Her passion for Chaucer also inspired a conversion to Catholicism.

“Chaucer was a very free-thinking Catholic,” says Prescott, who now attends mass regularly. “[My conversion] is part of my attraction to Chaucer. He was very devout.”

Spiritually, creatively and academically, a fourteenth-century icon has enabled a once shy girl from an impoverished southern aristocracy to become, as she says, “truly liberated.”

For Prescott, the changes in her life over the past two decades have recalled her years growing up in Virginia.

She was born the fifth Anne Lee of her family, a line of academic distinction—her grandfather had been Harvard’s registrar.

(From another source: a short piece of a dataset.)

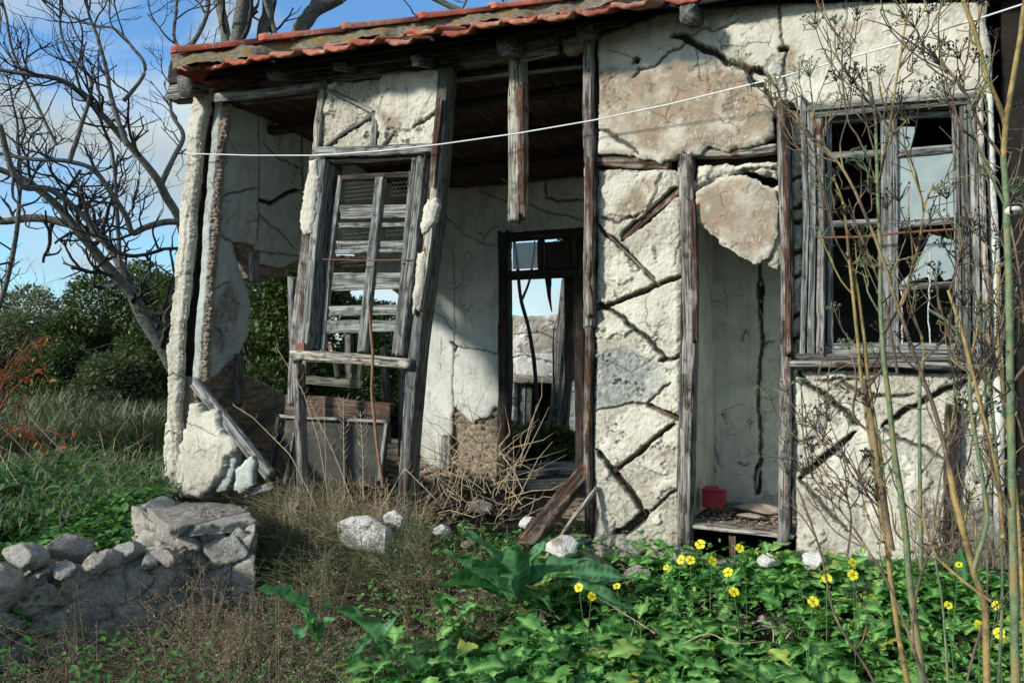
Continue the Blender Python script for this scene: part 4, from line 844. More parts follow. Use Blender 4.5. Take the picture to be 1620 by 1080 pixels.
def stone(name, c, r, mat, seed, parent=None, flat=0.6, ang=0.0, sq=0.6):
    n = 26; th = np.linspace(0, math.pi, n); ph = np.linspace(0, 2 * math.pi, 2 * n, endpoint=False)
    T, Ph = np.meshgrid(th, ph, indexing='ij')
    d = np.stack([np.sin(T) * np.cos(Ph), np.sin(T) * np.sin(Ph), np.cos(T)], -1).reshape(-1, 3)
    d = np.sign(d) * np.abs(d) ** sq
    r = np.array(r if hasattr(r, '__len__') else (r, r * .8, r * flat)); V = d * r
    V = V * (1 + 0.34 * fbm(d * 1.9 + seed, 5, seed, .6) - .14 * np.abs(fbm(d * 4 + seed, 4, seed + 2)) + .04 * fbm(d * 14 + seed, 3, seed))[:, None]; cut = np.array([[.6, .3, .74], [-.7, .2, .68], [.2, -.9, .4], [-.3, -.8, -.5]])
    for cn in cut: cn = cn / np.linalg.norm(cn); q_ = (V / r) @ cn; V = V - (np.maximum(q_ - .72, 0) * .85)[:, None] * cn * r
    ca, sa = math.cos(ang), math.sin(ang); V = np.stack([V[:, 0] * ca - V[:, 1] * sa, V[:, 0] * sa + V[:, 1] * ca, V[:, 2]], -1) + np.array(c)
    K = 2 * n; i = np.arange(n - 1)[:, None] * K; j = np.arange(K)[None]; k = (j + 1) % K
    Fq = np.stack([i + j, i + K + j, i + K + k, i + k], -1).reshape(-1, 4)
    return mesh(name, V, Fq, mat, parent, {'sid': np.full(len(V), (seed * .37) % 1), 'mor': np.zeros(len(V)), 'crk': np.zeros(len(V)), 'lay': np.ones(len(V)) * .8, 'tan': np.zeros(len(V)), 'gry': np.zeros(len(V))})
sp = empty('stone_pillar', ZW(300, 840, -0.4) * 0 + np.array([-2.9, -.4, -.45]), 'square rubble stump with a flat cement top in front of the house corner', 'stone pillar')
masonry('masonry', [ZW(252, 862, .02), ZW(402, 838, .12), ZW(392, 800, .12), ZW(210, 806, .12)], -.55, .12, M['stone'], sp, cell=(.24, .24, .19), amp=.035, seed=3, ragged=.02)
masonry('cement_cap', [ZW(268, 836, .15), ZW(404, 825, .15), ZW(380, 800, .15), ZW(226, 800, .15)], .10, .165, M['stone_lit'], sp, cell=(.6, .6, .3), amp=.012, seed=5, ragged=.02)
lw = empty('garden_wall', ZW(120, 900, -0.05), 'low broken rubble wall running left from the stone pillar out of the picture', 'wall')
A_, B_ = ZW(-420, 975, .0), ZW(268, 884, .0)
masonry('masonry', [A_, B_, B_ + np.array([-.10, .26, 0]), A_ + np.array([-.15, .30, 0])], -.6, -.02, M['stone'], lw, cell=(.2, .2, .13), amp=.04, seed=8, ragged=.10, res=.015)
for k, (px, py, r, t_, m_, lb) in enumerate(((40, 878, .11, 4.1, 'stone_lit', 'rounded pale stone at the far left end of the low wall top'), (108, 866, .13, 4.35, 'stone_lit', 'large grey boulder on the low wall, second from the left'), (205, 872, .09, 4.4, 'stone_lit', 'small pale stone on the low wall beside the pillar'),
        (252, 800, .10, 5.1, 'stone_lit', 'smooth flat stone on the back left corner of the pillar'), (-12, 925, .13, 3.8, 'stone', 'dark broken stone cut by the left picture edge'), (155, 888, .08, 4.2, 'stone', 'thin orange-grey stone lying in front of the boulder'))):
    tag(stone('stone', P(px, py, t_), r, M[m_], 20 + k, ang=k), lb, 'stone', 'loose stones on the low wall')
o = stone('white_block', F(580, 842, -.45), (.19, .09, .11), M['white'], 5, sq=.22); tag(o, 'big white broken block lying in the weeds below the left window', 'block')
o = stone('white_block', F(625, 822, -.25), (.07, .05, .06), M['white'], 6, sq=.4); tag(o, 'small white chunk behind the corner of the big white block', 'block')
for k, (px, py, y_, r, m_, lb) in enumerate(((868, 815, -.05, .06, 'stone_lit', 'cream squared stone left of the fallen beam'), (838, 826, -.1, .06, 'white', 'pale lump below the cream squared stone'), (890, 862, -.45, .09, 'white', 'flat white slab fragment right of the fallen beam foot'),
        (700, 838, -.3, .05, 'white', 'small white stone in the weeds between the window bay and the fallen beam'), (925, 890, -.35, .10, 'stone_lit', 'long tan stone at the foot of the timber framed wall'), (1010, 905, -.35, .07, 'stone_lit', 'pale stone below the crossed braces'),
        (1290, 885, -.25, .07, 'white', 'white stone half hidden by mustard leaves under the niche'), (740, 860, -.3, .04, 'brick', 'small tan pebble beside the lily leaves'), (1215, 885, -.28, .055, 'white', 'white rubble lump below the niche opening'), (1080, 880, -.25, .08, 'stone_lit', 'rubble lump at the foot of the dark post'), (760, 800, .3, .08, 'brick', 'brick lump at the foot of the back wall'), (470, 800, -.1, .07, 'stone_lit', 'tan stone under the leaning plaster slab'))):
    tag(stone('stone', F(px, py, y_), r, M[m_], 60 + k, ang=k * 1.3), lb, 'stone', 'stones fallen below the facade')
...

Katherine A. Brittell, a childhood neighbor, says Prescott exhibited her passion for literature at a young age.

“Anne was a year younger than I was and yet I felt she always was smarter than I was,” Brittell says. “She was reading War and Peace when I was reading the Wizard of Oz.”

Brittell and Prescott constructed a telephone hook-up by hanging a string between their facing windows, and her brother worked with Prescott on neighborhood play productions.